• Given exercise: Nothing but the lines from the top of the data to the line holding "COL = SC.collection" should be printed, word for word and both ends included; leave the pictures out.

• Dataset content:

□ □ □ □

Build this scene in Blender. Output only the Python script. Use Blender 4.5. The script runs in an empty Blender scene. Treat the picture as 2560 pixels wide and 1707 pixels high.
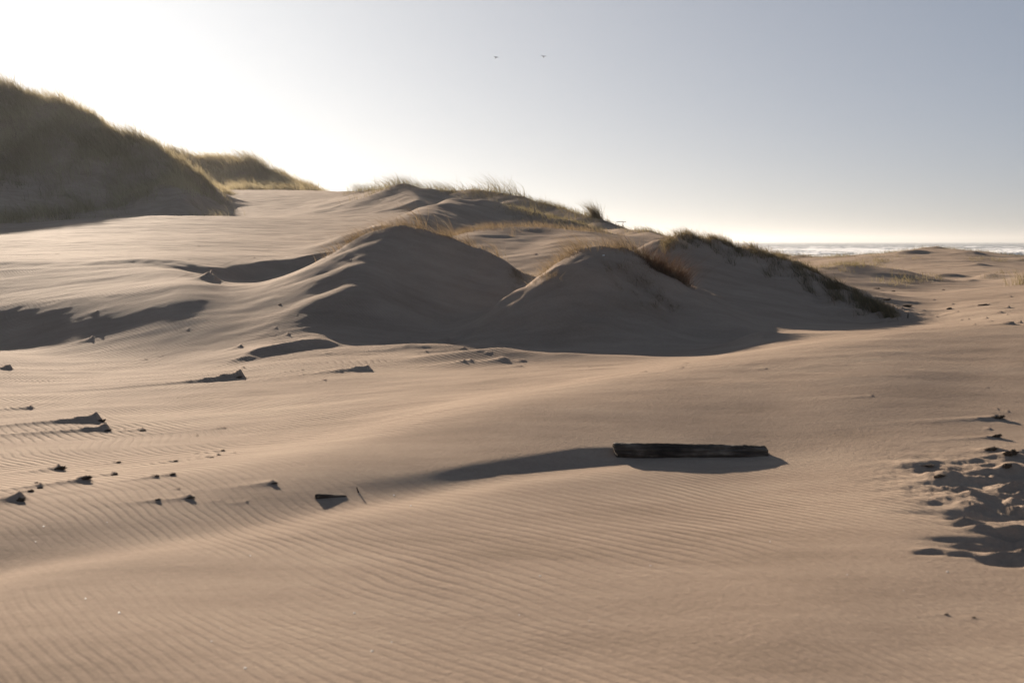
import bpy, bmesh, math, random
import numpy as np
from mathutils import Vector, Matrix

random.seed(7)
RNG = np.random.default_rng(11)
R = math.radians
SC = bpy.context.scene
COL = SC.collection

# ------------------------------------------------------------------ camera
F = 3555.6                      # focal length in photo pixels (50 mm on 36 mm over 2560 px)
PITCH = math.atan(0.07017)
CZ = 8.0                        # eye height above the sea
cam_data = bpy.data.cameras.new('camera')
cam = bpy.data.objects.new('camera', cam_data)
COL.objects.link(cam)
cam.location = (0, 0, CZ)
cam.rotation_euler = (math.pi / 2 - PITCH, 0, 0)
cam_data.lens = 50
cam_data.sensor_width = 36
cam_data.clip_start = 0.1
cam_data.clip_end = 60000
cam_data.dof.use_dof = True
cam_data.dof.focus_distance = 27
cam_data.dof.aperture_fstop = 4.0
SC.camera = cam

# ------------------------------------------------------------------ sky, sun, exposure
SUN_AZ = -19.5                  # degrees, left of the view direction
SUN_EL = 12.9
world = bpy.data.worlds.new('World')
SC.world = world
world.use_nodes = True
nt = world.node_tree
nt.nodes.clear()
w_out = nt.nodes.new('ShaderNodeOutputWorld')
w_bg = nt.nodes.new('ShaderNodeBackground')
w_sky = nt.nodes.new('ShaderNodeTexSky')
w_sky.sky_type = 'NISHITA'
w_sky.sun_disc = False
w_sky.sun_elevation = R(SUN_EL)
w_sky.sun_rotation = R(SUN_AZ)
w_sky.altitude = 0
w_sky.air_density = 0.4
w_sky.dust_density = 1.0
w_sky.ozone_density = 1.0
w_bg.inputs['Strength'].default_value = 0.060
w_mul = nt.nodes.new('ShaderNodeMix')         # white balance of the photograph
w_mul.data_type = 'RGBA'; w_mul.blend_type = 'MULTIPLY'; w_mul.inputs[0].default_value = 1.0
nt.links.new(w_sky.outputs[0], w_mul.inputs[6])
w_mul.inputs[7].default_value = (0.93, 1.10, 1.34, 1)
w_gam = nt.nodes.new('ShaderNodeGamma')       # softer sky contrast, as in thin haze
w_gam.inputs[1].default_value = 0.45
nt.links.new(w_mul.outputs[2], w_gam.inputs[0])
nt.links.new(w_gam.outputs[0], w_bg.inputs[0])
nt.links.new(w_bg.outputs[0], w_out.inputs[0])

sun_dir = Vector((math.sin(R(SUN_AZ)) * math.cos(R(SUN_EL)), math.cos(R(SUN_AZ)) * math.cos(R(SUN_EL)), math.sin(R(SUN_EL))))
sun_data = bpy.data.lights.new('sun', 'SUN')
sun_data.energy = 5.0
sun_data.angle = R(0.6)
sun_data.color = (1.0, 0.85, 0.69)
sun = bpy.data.objects.new('sun', sun_data)
COL.objects.link(sun)
sun.rotation_euler = sun_dir.to_track_quat('Z', 'Y').to_euler()

SC.view_settings.view_transform = 'Standard'
SC.view_settings.look = 'None'
SC.view_settings.gamma = 1.0
SC.view_settings.exposure = 1.46
SC.render.engine = 'CYCLES'
SC.cycles.max_bounces = 6
SC.cycles.diffuse_bounces = 3
SC.cycles.volume_bounces = 1
SC.cycles.transparent_max_bounces = 12
SC.cycles.use_denoising = True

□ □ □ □

• Solution to this problem:
Build this scene in Blender. Output only the Python script. Use Blender 4.5. The script runs in an empty Blender scene. Treat the picture as 2560 pixels wide and 1707 pixels high.
import bpy, bmesh, math, random
import numpy as np
from mathutils import Vector, Matrix

random.seed(7)
RNG = np.random.default_rng(11)
R = math.radians
SC = bpy.context.scene
COL = SC.collection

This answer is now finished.